"SCHOOL IS A FANTASY WORLD."




Ice Cube: … they don’t teach you how to cope in this motherfuckin’ society. Black kids are always going to be disinterested in school as long as school doesn’t teach them what they contributed to this country. The only time you learn about anybody who looks the same as our face is in February, Black History Month, and you learn about the same motherfucker, Martin Luther King. After twelve years of that shit you know the story back and forth. Him and Harriet Tubman. They were the only two I ever learned about in school. Until rap came along you wouldn’t learn about nobody else.  

Tate: Was that how you learned about Malcolm X and the Black Panthers?  

Ice Cube: Yep, through rap music and nothing else. Kids are starting to compare: I can learn more about my kind on a rap record than sitting here eight hours. School is a fantasy world.  

— Ice Cube interview with Greg Tate (1990)  

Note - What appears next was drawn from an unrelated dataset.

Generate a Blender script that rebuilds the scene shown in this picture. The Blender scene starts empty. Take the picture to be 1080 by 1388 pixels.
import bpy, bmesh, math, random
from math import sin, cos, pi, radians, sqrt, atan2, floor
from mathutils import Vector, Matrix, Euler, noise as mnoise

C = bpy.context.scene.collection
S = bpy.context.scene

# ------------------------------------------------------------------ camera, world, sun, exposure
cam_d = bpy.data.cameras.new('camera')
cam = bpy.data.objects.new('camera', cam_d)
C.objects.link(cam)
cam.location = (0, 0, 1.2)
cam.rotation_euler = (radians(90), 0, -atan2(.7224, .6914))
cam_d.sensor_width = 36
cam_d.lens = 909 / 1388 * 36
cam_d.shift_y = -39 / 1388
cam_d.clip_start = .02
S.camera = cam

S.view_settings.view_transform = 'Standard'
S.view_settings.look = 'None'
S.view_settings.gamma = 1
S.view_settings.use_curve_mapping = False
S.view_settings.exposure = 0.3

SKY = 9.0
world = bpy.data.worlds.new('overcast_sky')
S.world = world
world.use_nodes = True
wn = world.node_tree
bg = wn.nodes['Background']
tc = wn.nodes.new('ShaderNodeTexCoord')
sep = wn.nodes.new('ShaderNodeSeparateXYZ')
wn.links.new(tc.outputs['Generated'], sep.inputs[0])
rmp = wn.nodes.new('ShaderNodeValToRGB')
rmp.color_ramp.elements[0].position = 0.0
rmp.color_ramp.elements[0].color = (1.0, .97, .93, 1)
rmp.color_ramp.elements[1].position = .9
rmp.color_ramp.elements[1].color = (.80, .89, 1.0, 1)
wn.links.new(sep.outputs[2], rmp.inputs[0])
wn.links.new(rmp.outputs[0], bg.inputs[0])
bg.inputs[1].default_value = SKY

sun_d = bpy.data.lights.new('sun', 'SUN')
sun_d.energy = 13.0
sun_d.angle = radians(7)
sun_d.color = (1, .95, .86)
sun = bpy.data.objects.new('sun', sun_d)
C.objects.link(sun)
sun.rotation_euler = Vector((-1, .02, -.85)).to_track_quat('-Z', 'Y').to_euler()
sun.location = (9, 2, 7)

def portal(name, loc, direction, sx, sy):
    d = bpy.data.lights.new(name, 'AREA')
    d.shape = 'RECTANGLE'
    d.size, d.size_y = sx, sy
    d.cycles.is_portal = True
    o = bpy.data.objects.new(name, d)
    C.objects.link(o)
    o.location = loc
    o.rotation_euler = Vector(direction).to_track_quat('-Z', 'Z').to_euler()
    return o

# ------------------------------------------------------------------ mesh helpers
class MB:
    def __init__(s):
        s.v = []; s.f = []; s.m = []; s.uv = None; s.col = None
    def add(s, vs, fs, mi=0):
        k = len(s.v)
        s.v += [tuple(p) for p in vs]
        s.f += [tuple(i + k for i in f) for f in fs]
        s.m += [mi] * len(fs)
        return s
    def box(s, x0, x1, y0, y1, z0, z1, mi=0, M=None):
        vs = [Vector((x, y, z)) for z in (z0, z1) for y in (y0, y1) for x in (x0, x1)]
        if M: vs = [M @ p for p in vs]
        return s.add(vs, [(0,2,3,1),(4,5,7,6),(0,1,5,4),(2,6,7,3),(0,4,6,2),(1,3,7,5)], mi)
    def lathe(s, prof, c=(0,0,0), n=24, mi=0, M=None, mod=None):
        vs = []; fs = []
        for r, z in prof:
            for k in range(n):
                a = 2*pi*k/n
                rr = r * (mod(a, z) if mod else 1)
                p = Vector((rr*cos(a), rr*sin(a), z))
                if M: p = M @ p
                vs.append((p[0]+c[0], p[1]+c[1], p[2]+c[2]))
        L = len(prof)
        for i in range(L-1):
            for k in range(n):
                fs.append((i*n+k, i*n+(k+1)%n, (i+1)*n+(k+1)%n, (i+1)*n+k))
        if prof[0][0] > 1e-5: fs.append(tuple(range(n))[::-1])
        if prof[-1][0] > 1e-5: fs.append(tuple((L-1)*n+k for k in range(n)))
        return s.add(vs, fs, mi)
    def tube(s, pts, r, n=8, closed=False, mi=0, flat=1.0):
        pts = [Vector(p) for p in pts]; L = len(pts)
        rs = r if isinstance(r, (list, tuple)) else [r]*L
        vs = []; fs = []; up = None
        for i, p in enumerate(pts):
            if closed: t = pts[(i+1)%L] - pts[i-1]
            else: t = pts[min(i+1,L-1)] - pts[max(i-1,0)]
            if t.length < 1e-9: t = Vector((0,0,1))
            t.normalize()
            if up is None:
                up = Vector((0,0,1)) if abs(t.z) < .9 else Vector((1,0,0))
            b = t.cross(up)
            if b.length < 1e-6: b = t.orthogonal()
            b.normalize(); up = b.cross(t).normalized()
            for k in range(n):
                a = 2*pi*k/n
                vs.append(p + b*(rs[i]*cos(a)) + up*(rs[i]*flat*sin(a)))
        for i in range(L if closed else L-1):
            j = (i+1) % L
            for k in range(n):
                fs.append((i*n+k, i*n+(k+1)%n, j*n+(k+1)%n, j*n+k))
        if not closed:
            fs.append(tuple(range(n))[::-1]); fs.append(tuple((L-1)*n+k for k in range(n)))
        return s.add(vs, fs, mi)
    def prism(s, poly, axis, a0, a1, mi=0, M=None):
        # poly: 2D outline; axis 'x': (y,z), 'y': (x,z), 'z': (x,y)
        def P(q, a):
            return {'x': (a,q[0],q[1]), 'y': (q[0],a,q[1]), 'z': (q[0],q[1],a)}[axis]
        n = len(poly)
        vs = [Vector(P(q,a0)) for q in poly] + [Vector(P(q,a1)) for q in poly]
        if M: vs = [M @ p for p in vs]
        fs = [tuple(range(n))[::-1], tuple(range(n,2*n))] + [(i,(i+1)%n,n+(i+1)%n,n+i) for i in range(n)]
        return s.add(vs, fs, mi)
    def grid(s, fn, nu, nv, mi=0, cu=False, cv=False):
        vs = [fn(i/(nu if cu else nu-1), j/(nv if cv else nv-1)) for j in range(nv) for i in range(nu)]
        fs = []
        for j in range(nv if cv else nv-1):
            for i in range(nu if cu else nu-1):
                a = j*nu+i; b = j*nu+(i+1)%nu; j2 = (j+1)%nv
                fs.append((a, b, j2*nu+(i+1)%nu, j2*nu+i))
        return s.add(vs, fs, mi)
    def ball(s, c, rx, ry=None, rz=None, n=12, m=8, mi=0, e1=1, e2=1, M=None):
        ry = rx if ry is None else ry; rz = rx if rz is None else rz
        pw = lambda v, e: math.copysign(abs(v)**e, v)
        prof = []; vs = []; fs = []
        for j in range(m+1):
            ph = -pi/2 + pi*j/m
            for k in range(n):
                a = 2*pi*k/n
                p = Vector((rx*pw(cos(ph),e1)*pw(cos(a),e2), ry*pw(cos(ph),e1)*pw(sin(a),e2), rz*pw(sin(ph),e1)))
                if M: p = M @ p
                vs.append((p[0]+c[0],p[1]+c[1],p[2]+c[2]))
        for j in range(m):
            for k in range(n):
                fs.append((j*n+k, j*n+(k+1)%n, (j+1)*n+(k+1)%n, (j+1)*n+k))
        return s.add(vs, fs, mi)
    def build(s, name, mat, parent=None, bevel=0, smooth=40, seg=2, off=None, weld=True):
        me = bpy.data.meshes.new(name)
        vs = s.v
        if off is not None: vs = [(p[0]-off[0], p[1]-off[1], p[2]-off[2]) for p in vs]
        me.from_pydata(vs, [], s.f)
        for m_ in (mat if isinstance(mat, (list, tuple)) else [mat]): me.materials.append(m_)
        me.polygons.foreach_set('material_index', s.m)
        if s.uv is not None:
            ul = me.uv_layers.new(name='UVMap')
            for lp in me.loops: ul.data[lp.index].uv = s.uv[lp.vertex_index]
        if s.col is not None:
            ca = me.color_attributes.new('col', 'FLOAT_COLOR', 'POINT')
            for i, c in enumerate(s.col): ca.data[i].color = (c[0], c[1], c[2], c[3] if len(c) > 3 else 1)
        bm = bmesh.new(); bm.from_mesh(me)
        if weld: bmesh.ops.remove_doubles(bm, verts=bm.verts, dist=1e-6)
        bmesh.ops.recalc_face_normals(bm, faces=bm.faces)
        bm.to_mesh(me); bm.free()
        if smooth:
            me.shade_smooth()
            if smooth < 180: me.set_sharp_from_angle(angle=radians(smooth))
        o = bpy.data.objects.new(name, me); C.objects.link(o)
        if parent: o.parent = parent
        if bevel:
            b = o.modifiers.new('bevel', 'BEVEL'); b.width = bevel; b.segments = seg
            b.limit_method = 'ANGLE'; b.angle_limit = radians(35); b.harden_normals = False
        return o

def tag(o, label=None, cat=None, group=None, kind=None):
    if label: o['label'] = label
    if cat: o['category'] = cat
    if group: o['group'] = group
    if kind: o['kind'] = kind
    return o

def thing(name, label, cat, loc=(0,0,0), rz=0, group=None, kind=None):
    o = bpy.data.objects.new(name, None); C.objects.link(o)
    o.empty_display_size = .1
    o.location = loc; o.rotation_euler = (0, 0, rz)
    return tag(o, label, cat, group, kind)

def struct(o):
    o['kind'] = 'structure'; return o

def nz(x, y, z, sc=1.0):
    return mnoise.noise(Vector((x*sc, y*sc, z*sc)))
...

During the colonial epoch and afterwards, criticism was justly leveled at the colonial educational system for failing to produce more secondary school pupils and more university graduates. And yet, it can be said that among those who had the most education were to be found the most alienated Africans on the continent. Those were the ones who evolved and were assimilated. At each further stage of education, they were battered by and succumbed to the values of the white capitalist system; and after being given salaries, they could then afford to sustain a style of life imported from outside. Access to knives and forks, three-piece suits, and pianos then transformed their mentality. There is a famous West Indian calypsonian who in satirizing his colonial school days, remarked that had he been a bright student he would have learned more and turned out to be a fool. Unfortunately, the colonial school system educated far too many fools and clowns, fascinated by the ideas and way of life of the European capitalist class. Some reached a point of total estrangement from African conditions and the African way of life, and like Blaise Diagne of Senegal they chirped happily that they were and would always be “European.”